Joy and the Virtue of a Fishless Day
By State Council Chair, Scott Allen.
Entering this holiday season we are greeted, more often confronted, with “Joy.” It is printed, televised, broadcasted, embossed, illuminated, scripted in cursive light.
To a trout fisher knee deep in the other season, joy can mean a 20-fish day. Joy can mean bringing to net a record fish. Joy, as the protagonist of our fishing season, has its antagonist lurking in the riffle, bend or pool. Never oversell a fishing trip, be it an afternoon on your home water or a week in the mountains, and we all know why: it’s that black and white odiferous interloper that has a way of shouldering the salmonids aside and having its’ way with your line, all day. But even some modicum of joy can be seen in a skunk; like so many people, they are approachable without getting sprayed. But a skunk has a way of garnering respect even when it erases your ambitions for the day.

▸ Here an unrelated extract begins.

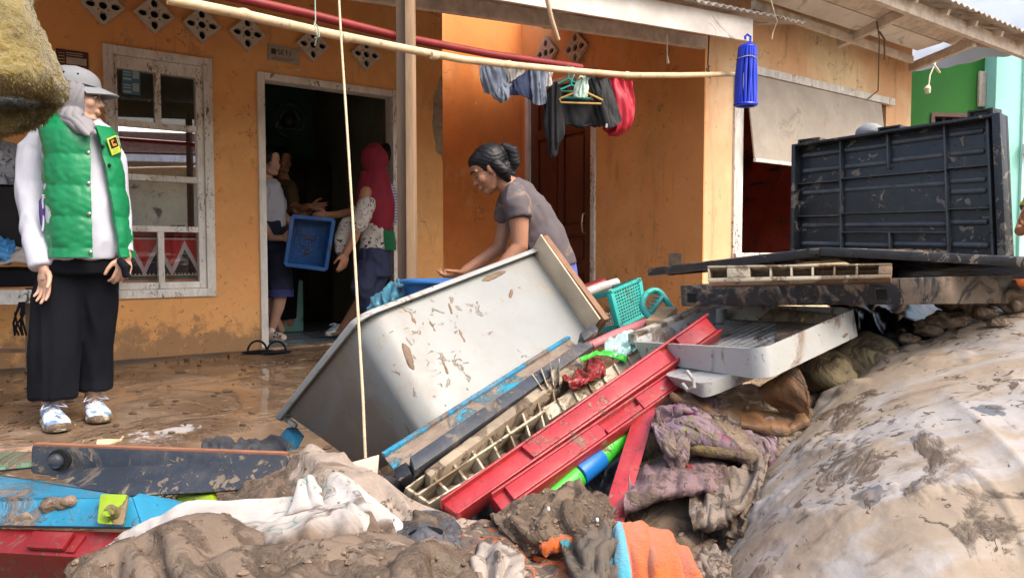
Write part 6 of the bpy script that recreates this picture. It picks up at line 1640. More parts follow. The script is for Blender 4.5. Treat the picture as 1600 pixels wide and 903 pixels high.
tag(build('patterned_cloth', MB().grid(A), m_zig, solid=.003), 'red and black zigzag cloth leaning inside the lowest window panes', 'cloth')
# ------------------------------------------------------------------ settled cloth: a sheet a little too large for its bed buckles into folds
def settle(A0, grow=.2, frames=30, lift=.02, stiff=3.0, pin=(), seed=0, noise_amp=.006, bed=.0, selfc=True, pull=0.0, bend=.15, grav=1.0):
    nv, nu = A0.shape[:2]
    N = norm_of(A0)
    ws = bpy.data.scenes.new('settle')
    start = A0 + N * lift
    for j in range(nv):
        for i in range(nu):
            q = Vector(A0[j, i]) * 14
            start[j, i] = start[j, i] + N[j, i] * noise_amp * NZ.noise(q + Vector((seed * 3.1, 0, 0)))
    mb = MB().grid(start)
    me = bpy.data.meshes.new('settle_cloth'); me.from_pydata(mb.v, [], mb.f)
    o = bpy.data.objects.new('settle_cloth', me); ws.collection.objects.link(o)
    mb2 = MB().grid(A0 - N * bed, uv=False); n0 = len(mb2.v)
    mb2.grid(A0 - N * (bed + .08), uv=False)
    ring_ = [i for i in range(nu)] + [j * nu + nu - 1 for j in range(1, nv)] + [(nv - 1) * nu + i for i in range(nu - 2, -1, -1)] + [j * nu for j in range(nv - 2, 0, -1)]
    for k in range(len(ring_)): a_, b_ = ring_[k], ring_[(k + 1) % len(ring_)]; mb2.f.append((a_, b_, b_ + n0, a_ + n0))
    mc = bpy.data.meshes.new('settle_bed'); mc.from_pydata(mb2.v, [], mb2.f); bm = bmesh.new(); bm.from_mesh(mc); bmesh.ops.recalc_face_normals(bm, faces=bm.faces); bm.to_mesh(mc); bm.free()
    c = bpy.data.objects.new('settle_bed', mc); ws.collection.objects.link(c)
    cm = c.modifiers.new('c', 'COLLISION'); c.collision.thickness_outer = .006; c.collision.cloth_friction = 25
    vg = o.vertex_groups.new(name='pin')
    ids = []
    for j in range(nv):
        for i in range(nu):
            e_ = (('t' in pin and j == 0) or ('b' in pin and j == nv - 1) or ('l' in pin and i == 0) or ('r' in pin and i == nu - 1))
            if e_: ids.append(j * nu + i)
    if ids: vg.add(ids, 1.0, 'REPLACE')
    m = o.modifiers.new('c', 'CLOTH'); s = m.settings
    s.quality = 4; s.mass = .25; s.tension_stiffness = s.compression_stiffness = 12 * stiff; s.shear_stiffness = 4 * stiff; s.bending_stiffness = bend
    s.tension_damping = s.compression_damping = 8; s.bending_damping = .5; s.air_damping = 3
    s.shrink_min = -grow; s.shrink_max = -grow
    if ids: s.vertex_group_mass = 'pin'
    s.effector_weights.gravity = grav
    m.collision_settings.collision_quality = 3; m.collision_settings.distance_min = .004
    m.collision_settings.use_self_collision = selfc; m.collision_settings.self_distance_min = .004; m.collision_settings.self_friction = 10
    m.point_cache.frame_start = 1; m.point_cache.frame_end = frames
    for f in range(1, frames + 1): ws.frame_set(f)
    dg = ws.view_layers[0].depsgraph
    ev = o.evaluated_get(dg); mv = ev.to_mesh()
    co = np.empty(len(mv.vertices) * 3, dtype=np.float32); mv.vertices.foreach_get('co', co); ev.to_mesh_clear()
    out = co.reshape(nv, nu, 3).astype(float)
    bpy.data.objects.remove(o); bpy.data.objects.remove(c); bpy.data.meshes.remove(me); bpy.data.meshes.remove(mc); bpy.data.scenes.remove(ws)
    return out
def drape(name, ctrl, mat, label, cat='cloth', nu=70, nv=50, th=.006, group=None, fine=.0, ff=40, pre=None, up=2, **kw):
    A = sheet(ctrl, nu, nv)
    if pre: A = folds(A, **pre)
    A = settle(A, **kw)
    if up > 1:                                    # smooth finer grid through the settled one
        rows = [spline([tuple(p) for p in r], (nu - 1) * up + 1) for r in A]
        cols = [spline([r[i] for r in rows], (nv - 1) * up + 1) for i in range((nu - 1) * up + 1)]
        A = np.array(cols).transpose(1, 0, 2)
    if fine: A = folds(A, amp=1e-6, fine=fine, ff=ff)
    SURF[label] = A
    return tag(build(name, MB().grid(A), mat, solid=th, angle=80), label, cat, group)
# ------------------------------------------------------------------ muddy cloth heap in front
CB = (0.215, 0.158, 0.115)
def mcloth(name, col, mud, **kw):
    a = dict(rough=.8, var=.18, vs_=7, mud=mud, ms=4.5, bump=1.1, bs=42, spec=.3, mh=1.1, splat=.2, mudcol=(.155, .112, .078))
    a.update(kw)
    return M(name, col, **a)
m_mcl = mcloth('mud_soaked_cloth', (0.175, 0.130, 0.095), .5)
m_mcl2 = mcloth('mud_soaked_brown_cloth', (0.14, 0.10, 0.069), .5)
m_beige = mcloth('beige_sheet', (0.30, 0.245, 0.20), .30, mudcol=(.27, .19, .13))
def hook_sheet(lo, hi):
    def hk(t, tc, vec, c):
        uv = t.sep(tc.outputs['UV'])
        n = t.noise(vec, 7, 6, .6, 1.0)
        pr = t.new('ShaderNodeTexVoronoi'); pr.feature = 'DISTANCE_TO_EDGE'; pr.inputs['Scale'].default_value = 16; t.lk(t.mapping(vec, rot=(.4, .6, 0)), pr.inputs['Vector'])
        pm = t.math('MULTIPLY', t.rng(pr.outputs[0], .02, .035, 1, 0), t.rng(t.noise(vec, 9, 3), .55, .6))
        c = t.mix(t.math('MULTIPLY', pm, .8), c, (.16, .27, .22))
        v = t.math('ADD', uv[1], t.math('MULTIPLY', t.math('SUBTRACT', n, .5), .9))
        n2 = t.noise(vec, 25, 5, .7)
        md = t.mix(t.rng(n2, .35, .65), (.095, .066, .046), (.17, .122, .086))
        return t.mix(t.rng(v, lo, hi), c, md)
    return hk
m_sheet = M('white_printed_sheet', (0.46, 0.435, 0.405), .8, .07, 6, mud=.1, ms=9, bump=.4, bs=80, spec=.3, hook=hook_sheet(.30, .46), mh=.4)
m_sheet2 = M('white_printed_flap', (0.41, 0.375, 0.345), .8, .07, 6, mud=.15, ms=9, bump=.4, bs=80, spec=.3, hook=hook_sheet(.18, .55), mh=.4, seed=2)
cloth('bed_sheet', [
    [(440, 748, 1.66), (488, 700, 1.66), (560, 728, 1.60), (650, 785, 1.48), (795, 834, 1.34)],
    [(446, 765, 1.55), (498, 735, 1.52), (570, 755, 1.48), (660, 808, 1.39), (785, 846, 1.30)],
    [(455, 800, 1.47), (512, 785, 1.44), (588, 800, 1.39), (668, 840, 1.33), (772, 866, 1.26)]], m_beige,
    'beige muddy sheet ridged up in front of the grey tub', 'sheet', nu=130, nv=60, th=.005, amp=.015, fu=4, fv=1.5, seed=2, fine=.0014)
cloth('rag', [
    [(345, 790, 1.62), (395, 755, 1.64), (450, 738, 1.66), (510, 735, 1.64), (565, 750, 1.58)],
    [(340, 800, 1.5), (395, 778, 1.5), (450, 768, 1.5), (510, 770, 1.5), (565, 780, 1.48)],
    [(345, 830, 1.42), (400, 822, 1.4), (455, 815, 1.4), (515, 812, 1.4), (570, 810, 1.42)]], m_mcl2,
    'thick mud-caked rag between the black drawer front and the white printed sheet', 'cloth', nu=110, nv=60, th=.006, amp=.018, fu=4.2, fv=2.4, seed=5, fine=.006, ff=45)
cloth('bed_sheet', [
    [(168, 857, 1.36), (235, 821, 1.38), (300, 793, 1.40), (370, 789, 1.40), (432, 786, 1.41), (470, 760, 1.43), (484, 748, 1.44), (498, 782, 1.42), (520, 750, 1.44), (556, 754, 1.43), (596, 786, 1.38), (626, 832, 1.30)],
    [(185, 868, 1.30), (250, 840, 1.29), (318, 815, 1.29), (380, 812, 1.29), (434, 812, 1.29), (470, 796, 1.31), (492, 792, 1.31), (512, 800, 1.29), (536, 790, 1.31), (568, 792, 1.31), (600, 812, 1.29), (632, 846, 1.25)],
    [(192, 885, 1.23), (260, 866, 1.20), (330, 848, 1.18), (390, 845, 1.18), (440, 846, 1.17), (480, 842, 1.17), (505, 840, 1.17), (528, 842, 1.17), (550, 842, 1.18), (580, 846, 1.19), (606, 852, 1.20), (636, 860, 1.21)],
    [(190, 930, 1.15), (260, 918, 1.10), (335, 902, 1.08), (392, 896, 1.08), (440, 890, 1.08), (480, 884, 1.09), (505, 880, 1.10), (530, 880, 1.11), (555, 878, 1.12), (582, 876, 1.14), (608, 874, 1.15), (640, 872, 1.17)]], m_sheet,
    'white sheet with faint green print, its lower half brown with mud, in the left foreground', 'sheet', nu=190, nv=110, th=.005, amp=.016, fu=6.0, fv=2.0, seed=3, fine=.0008, warp=.9)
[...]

That fishless outing gives us pause and reason to revisit the true meaning of joy in the work we put forth with Trout Unlimited. Borrowing from Brother David Steindl-Rast, a Benedictine monk, he defines joy as “the happiness that doesn’t depend on what happens. It is the grateful response to the opportunity that life offers you at this moment.” Coming from a 97-year-old who is as lucid and spry as many half his age, who endured life in Nazi occupied Austria, who was forcibly conscripted into the Wehrmacht, I’m comfortable listening to him and taking notes. Brother David goes on to add “the root of joy is gratefulness... It is not joy that makes us grateful; it is gratitude that makes us joyful.”

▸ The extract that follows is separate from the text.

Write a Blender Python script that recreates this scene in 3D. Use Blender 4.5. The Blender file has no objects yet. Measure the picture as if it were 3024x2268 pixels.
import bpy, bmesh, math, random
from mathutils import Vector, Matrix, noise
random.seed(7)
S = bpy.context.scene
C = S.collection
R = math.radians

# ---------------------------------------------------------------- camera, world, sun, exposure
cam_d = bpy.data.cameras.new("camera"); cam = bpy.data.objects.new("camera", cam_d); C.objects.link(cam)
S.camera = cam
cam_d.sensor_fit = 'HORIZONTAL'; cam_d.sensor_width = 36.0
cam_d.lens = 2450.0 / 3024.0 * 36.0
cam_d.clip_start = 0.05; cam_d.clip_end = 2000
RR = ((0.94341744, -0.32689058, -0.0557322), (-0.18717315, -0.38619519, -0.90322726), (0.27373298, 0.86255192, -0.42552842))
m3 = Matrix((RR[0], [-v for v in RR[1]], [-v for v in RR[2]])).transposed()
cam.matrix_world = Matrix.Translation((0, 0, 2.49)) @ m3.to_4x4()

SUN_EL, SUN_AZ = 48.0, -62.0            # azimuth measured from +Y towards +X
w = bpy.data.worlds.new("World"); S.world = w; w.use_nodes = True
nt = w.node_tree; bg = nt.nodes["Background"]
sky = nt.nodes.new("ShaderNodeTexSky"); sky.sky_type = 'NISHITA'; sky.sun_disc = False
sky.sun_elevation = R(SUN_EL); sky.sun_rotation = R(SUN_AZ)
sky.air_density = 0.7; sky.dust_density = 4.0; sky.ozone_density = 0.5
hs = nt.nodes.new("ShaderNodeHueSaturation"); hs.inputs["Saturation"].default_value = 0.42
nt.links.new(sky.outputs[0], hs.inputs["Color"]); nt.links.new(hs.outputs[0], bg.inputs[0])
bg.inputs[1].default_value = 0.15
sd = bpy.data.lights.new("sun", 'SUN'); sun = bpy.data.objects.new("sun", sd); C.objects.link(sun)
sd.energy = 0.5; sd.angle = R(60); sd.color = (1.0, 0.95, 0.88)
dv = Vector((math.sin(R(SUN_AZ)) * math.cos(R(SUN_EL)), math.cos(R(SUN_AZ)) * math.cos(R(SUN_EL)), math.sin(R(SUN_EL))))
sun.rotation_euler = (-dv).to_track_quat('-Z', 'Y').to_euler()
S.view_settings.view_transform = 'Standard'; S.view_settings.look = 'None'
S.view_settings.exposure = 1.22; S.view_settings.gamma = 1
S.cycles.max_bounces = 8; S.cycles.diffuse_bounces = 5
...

I’m grateful for those fishless days (just a few, thank you) and choose to set aside my kvetching, pining and foibles for the joy of living in a state with so many outdoor opportunities and donating my time for an organization that makes our corner of the world a better place.

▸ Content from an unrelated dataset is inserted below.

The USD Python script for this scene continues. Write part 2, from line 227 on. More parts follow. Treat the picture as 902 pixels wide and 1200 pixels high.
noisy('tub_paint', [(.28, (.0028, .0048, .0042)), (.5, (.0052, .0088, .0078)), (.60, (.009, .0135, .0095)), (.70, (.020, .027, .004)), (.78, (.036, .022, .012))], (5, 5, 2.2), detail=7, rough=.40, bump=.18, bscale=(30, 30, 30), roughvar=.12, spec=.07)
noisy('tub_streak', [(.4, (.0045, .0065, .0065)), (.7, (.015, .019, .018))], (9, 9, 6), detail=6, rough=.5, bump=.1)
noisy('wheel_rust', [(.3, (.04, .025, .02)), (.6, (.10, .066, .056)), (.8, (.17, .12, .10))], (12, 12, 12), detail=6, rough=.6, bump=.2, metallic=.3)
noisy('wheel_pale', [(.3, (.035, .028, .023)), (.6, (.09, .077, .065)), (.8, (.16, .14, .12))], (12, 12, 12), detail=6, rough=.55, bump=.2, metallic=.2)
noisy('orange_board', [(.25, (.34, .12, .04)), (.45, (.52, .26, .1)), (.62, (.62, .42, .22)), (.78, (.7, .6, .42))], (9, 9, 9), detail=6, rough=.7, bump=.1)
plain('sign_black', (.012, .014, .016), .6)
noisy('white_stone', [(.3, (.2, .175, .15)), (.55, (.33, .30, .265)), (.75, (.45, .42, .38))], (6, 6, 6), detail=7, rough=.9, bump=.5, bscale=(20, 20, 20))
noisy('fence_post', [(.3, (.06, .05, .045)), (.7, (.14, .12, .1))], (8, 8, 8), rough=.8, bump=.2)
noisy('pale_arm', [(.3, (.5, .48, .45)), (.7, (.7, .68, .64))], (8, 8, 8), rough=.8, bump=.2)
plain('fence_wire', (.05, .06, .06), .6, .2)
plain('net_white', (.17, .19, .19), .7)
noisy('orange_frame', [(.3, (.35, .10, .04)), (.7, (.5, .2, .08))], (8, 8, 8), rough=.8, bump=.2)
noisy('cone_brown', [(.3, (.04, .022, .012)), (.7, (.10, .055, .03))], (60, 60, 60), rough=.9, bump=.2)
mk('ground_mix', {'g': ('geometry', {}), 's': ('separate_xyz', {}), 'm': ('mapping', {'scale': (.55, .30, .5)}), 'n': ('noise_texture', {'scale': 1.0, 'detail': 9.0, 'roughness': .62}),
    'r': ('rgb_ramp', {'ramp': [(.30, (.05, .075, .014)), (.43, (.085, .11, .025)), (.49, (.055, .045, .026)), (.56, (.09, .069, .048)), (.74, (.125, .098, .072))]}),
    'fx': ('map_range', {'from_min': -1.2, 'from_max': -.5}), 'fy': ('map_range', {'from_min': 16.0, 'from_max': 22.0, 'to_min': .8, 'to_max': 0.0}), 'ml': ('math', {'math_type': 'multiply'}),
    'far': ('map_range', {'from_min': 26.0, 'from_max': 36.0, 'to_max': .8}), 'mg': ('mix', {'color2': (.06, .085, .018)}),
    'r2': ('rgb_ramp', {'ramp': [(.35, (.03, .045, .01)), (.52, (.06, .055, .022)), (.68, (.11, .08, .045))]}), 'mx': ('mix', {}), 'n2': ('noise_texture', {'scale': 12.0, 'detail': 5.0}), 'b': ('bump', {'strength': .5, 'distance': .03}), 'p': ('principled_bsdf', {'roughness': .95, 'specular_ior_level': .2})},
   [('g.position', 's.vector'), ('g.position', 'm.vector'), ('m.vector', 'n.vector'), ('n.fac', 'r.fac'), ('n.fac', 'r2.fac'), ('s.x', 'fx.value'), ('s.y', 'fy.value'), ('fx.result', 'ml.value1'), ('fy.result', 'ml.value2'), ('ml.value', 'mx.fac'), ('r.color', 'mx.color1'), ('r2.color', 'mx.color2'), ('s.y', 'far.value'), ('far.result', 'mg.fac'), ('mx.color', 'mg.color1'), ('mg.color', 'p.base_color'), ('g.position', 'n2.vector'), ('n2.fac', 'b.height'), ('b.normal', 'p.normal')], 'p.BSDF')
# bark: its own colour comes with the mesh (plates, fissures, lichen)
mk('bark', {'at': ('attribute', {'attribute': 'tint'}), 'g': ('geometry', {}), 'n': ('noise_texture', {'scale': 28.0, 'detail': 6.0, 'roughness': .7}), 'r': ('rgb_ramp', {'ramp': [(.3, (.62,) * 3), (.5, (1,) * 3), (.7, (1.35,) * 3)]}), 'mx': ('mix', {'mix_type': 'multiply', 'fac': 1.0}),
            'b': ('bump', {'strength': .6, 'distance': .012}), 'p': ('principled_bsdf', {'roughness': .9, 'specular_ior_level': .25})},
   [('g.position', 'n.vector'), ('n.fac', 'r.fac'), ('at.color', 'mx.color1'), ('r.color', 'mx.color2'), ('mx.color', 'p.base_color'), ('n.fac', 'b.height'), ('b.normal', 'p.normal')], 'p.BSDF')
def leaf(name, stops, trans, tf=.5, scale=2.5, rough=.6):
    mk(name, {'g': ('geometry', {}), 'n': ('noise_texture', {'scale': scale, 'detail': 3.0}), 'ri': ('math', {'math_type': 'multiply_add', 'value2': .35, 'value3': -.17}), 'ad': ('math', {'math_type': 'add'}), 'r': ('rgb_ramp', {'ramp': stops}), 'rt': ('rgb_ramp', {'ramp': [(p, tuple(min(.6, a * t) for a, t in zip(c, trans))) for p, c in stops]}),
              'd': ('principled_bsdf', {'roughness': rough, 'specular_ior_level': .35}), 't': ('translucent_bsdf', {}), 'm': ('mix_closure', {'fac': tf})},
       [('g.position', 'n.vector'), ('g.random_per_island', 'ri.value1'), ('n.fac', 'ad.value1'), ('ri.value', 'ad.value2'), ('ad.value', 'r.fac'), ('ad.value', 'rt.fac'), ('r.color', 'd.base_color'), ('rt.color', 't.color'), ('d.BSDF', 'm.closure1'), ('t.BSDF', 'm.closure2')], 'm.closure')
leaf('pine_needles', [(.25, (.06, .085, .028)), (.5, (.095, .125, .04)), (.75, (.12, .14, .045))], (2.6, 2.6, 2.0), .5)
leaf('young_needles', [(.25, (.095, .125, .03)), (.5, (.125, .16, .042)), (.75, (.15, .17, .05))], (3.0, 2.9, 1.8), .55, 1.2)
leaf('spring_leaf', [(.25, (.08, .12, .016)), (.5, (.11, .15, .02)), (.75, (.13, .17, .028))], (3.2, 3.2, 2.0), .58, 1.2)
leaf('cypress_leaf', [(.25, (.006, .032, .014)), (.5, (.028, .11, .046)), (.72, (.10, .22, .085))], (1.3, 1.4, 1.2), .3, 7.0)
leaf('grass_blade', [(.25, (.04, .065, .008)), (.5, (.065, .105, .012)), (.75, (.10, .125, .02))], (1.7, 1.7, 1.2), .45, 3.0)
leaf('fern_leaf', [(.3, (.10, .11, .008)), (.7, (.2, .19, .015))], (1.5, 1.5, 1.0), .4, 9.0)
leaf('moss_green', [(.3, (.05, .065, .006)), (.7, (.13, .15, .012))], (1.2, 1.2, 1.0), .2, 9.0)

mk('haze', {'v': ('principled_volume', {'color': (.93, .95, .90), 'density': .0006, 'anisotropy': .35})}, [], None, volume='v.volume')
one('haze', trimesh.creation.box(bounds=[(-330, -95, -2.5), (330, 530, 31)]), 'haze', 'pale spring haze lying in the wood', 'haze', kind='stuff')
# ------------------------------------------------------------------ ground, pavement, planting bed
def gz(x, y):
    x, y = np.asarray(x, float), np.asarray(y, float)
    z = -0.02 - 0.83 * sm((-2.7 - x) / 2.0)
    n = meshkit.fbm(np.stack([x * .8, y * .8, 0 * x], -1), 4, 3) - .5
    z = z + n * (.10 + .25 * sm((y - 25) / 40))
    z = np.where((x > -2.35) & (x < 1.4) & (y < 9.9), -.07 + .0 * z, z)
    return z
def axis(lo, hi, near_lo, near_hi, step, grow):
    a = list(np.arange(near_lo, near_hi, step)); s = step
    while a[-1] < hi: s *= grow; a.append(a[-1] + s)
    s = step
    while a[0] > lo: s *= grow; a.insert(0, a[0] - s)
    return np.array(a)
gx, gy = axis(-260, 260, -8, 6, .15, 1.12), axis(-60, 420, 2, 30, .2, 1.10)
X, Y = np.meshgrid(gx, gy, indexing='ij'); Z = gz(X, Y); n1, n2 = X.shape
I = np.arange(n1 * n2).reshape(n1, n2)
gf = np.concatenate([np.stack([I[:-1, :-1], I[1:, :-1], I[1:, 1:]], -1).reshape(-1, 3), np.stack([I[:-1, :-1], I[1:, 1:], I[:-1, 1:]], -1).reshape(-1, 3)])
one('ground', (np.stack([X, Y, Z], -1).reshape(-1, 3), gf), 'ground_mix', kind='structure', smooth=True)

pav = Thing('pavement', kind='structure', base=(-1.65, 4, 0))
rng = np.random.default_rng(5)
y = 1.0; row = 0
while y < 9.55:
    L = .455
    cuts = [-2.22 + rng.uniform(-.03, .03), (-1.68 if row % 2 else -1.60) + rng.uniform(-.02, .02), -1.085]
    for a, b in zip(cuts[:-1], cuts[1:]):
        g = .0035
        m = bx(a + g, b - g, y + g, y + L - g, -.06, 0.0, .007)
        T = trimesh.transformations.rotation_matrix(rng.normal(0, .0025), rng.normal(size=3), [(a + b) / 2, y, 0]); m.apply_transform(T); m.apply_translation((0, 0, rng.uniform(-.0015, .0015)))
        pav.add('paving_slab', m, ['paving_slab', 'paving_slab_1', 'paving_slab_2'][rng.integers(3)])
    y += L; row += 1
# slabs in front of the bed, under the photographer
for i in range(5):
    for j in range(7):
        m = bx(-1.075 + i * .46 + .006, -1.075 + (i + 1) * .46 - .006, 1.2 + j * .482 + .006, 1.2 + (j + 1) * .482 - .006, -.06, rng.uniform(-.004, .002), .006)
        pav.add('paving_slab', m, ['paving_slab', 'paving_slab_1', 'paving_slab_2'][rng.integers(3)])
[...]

The Trout Unlimited Awards Banquet will take place Feb. 3 in Oshkosh. Of course, the highlight of the evening will be a tribute to a handful of individuals we can all be grateful to and recognize the joy they bring to our organization. To many of them, every day is a metaphorical fishless day. They are grateful for the opportunity to serve. And that is the meaning of joy. I hope you can join us there. If not, please set aside some time to get to know them a little better through the pages of Wisconsin Trout and to be grateful they are among us.